The role of the nitrogen source in affecting the features of second generation photocatalysts

Nitrogen-doped TiO2 is one of the most promising among all the so-called second generation photocatalysts, i.e., photocatalysts able to exploit solar radiation to initiate the photocatalytic process. N-doping leads in fact to a red shift of the TiO2 light absorption, otherwise limited to the UV region, resulting in a visible sensitization of the photocatalyst. Different mechanisms were proposed to account for the apparent band gap narrowing. Some researchers attribute this effect to electronic transitions from localized states arising from a mixing of N 2p with the O 2p states. Ihara et al. and Serpone et al. affirm, instead, that oxygen vacancies, stabilized by the presence of nitrogen as a result of charge compensation, may act as colour centres, imparting visible light response. In this work N-doped TiO2 nanocrystals, obtained by different procedures and adopting different N sources, are analyzed.

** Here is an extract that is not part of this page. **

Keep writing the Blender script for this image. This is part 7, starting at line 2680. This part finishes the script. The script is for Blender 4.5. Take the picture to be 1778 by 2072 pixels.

More specifically, the role of different calcinations atmospheres is investigated together with the effect of the aging of the samples. Structural (by X-ray synchrotron radiation), morphological (HRTEM, BET, granulometry) and optical (DRS) characterizations are compared with data obtained by EPR spectra. The role played by the synthetic route and by the redox conditions of the calcinations on the paramagnetic features is discussed. Specifically the nature of the paramagnetic species, the intensity and the stability in time of the signal are analyzed and cross-compared also with the structural and optical features of the samples.